Something that many divorced parents struggle with is finding a good co-parenting plan. Debates over schedules and holidays can make finding a plan turn into a headache. However, there are some good strategies to use for coming up with a plan that’ll let you both co-parent more consistently

Co-Parenting Plan: Find One That Works

Figure out what’s important

​The first part of getting a co-parenting plan worked out is knowing your priorities. Think about things like important dates and holidays you want to spend with the kids. Then, list them in order of importance to give yourself a frame of reference for what you deem a priority.

While you do this, try to encourage your ex to make their own list too. Once you both know what you each see as a priority, then you can start working on finding a solution. If your spouse doesn’t want to share, try to remember from past experiences which days they valued more than others.

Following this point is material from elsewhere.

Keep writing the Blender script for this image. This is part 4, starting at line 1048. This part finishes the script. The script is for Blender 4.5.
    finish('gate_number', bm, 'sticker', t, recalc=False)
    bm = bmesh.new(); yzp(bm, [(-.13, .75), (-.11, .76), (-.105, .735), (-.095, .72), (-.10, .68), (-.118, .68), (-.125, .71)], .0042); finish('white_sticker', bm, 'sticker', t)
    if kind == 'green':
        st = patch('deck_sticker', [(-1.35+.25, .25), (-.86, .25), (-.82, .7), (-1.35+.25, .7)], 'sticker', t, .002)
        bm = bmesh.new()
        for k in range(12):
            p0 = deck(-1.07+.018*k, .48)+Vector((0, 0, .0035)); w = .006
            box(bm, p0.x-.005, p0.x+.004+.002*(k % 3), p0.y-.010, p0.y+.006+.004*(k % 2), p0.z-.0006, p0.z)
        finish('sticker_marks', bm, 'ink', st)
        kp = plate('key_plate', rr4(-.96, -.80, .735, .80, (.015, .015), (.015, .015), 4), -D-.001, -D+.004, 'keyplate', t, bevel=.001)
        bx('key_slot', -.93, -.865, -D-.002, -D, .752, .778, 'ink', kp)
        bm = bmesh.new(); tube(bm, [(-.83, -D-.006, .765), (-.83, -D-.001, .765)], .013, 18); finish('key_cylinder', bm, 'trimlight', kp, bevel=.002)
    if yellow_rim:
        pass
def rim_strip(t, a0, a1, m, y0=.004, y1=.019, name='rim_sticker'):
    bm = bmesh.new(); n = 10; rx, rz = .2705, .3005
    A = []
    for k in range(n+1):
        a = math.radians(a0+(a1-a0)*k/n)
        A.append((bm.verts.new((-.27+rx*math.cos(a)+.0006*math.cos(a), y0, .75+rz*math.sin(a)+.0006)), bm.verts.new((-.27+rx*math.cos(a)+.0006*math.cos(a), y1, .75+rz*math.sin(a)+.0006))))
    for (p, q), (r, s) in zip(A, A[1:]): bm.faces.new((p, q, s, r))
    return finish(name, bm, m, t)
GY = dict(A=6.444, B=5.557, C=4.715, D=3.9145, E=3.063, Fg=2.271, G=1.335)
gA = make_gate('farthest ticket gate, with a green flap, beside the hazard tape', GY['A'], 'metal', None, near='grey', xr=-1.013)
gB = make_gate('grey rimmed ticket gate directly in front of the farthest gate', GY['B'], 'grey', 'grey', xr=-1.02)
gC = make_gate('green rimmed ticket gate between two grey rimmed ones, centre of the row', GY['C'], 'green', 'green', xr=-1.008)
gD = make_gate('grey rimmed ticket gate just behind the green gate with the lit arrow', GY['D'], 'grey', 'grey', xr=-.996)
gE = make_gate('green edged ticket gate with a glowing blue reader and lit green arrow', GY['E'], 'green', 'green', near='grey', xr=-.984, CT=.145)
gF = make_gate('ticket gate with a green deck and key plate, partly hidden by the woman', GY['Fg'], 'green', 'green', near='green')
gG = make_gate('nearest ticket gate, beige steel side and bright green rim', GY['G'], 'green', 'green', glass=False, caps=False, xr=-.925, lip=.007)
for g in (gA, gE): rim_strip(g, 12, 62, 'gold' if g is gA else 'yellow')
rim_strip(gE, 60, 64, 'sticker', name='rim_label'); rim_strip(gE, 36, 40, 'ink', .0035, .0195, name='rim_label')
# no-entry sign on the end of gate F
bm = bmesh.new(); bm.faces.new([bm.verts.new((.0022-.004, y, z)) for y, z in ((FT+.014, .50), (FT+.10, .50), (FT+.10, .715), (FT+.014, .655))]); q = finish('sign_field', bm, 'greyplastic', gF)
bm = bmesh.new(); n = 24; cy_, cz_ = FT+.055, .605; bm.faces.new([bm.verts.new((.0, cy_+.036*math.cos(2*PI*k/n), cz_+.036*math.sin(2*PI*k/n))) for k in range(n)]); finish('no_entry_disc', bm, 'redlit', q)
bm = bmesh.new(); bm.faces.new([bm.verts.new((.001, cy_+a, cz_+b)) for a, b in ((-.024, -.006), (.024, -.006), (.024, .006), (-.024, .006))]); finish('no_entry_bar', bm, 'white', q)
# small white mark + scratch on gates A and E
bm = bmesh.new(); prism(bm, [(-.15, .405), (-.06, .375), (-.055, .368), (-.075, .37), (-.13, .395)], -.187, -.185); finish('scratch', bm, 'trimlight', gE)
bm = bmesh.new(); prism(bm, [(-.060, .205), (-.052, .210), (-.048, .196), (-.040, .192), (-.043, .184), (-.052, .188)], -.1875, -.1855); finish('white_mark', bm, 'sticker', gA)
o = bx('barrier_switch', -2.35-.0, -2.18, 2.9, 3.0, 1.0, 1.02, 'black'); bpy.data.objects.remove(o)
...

Use evidence to support your stance

This is something that many people miss when working out a co-parenting plan. Think about the past year and those important dates you picked. Then, check if there’s any evidence to help you with your claims.

For example, if your ex had Thanksgiving last year, it’s not unreasonable for you to ask for them this year. You can even plan for the current year as well. If you won’t have free time from work for a vacation until July, then maybe you can see if June will work for your ex to have their vacation with the kids. Either way, good evidence will help you both find something that works.

Work towards compromises

Of course, compromises are a large part of a good co-parenting plan. You can try and compromise on one matter to gain something else in return. Let’s say your ex wants the kids to stay over on their birthday. If that date isn’t high on your priority list, then offer it as part of a compromise. 

Of course, once you offer something, then you can ask for something in return. Maybe now you’ll be able to have the kids stay over at your place for their birthdays. Swapping compromises is a great way to develop a complete and satisfying co-parenting plan.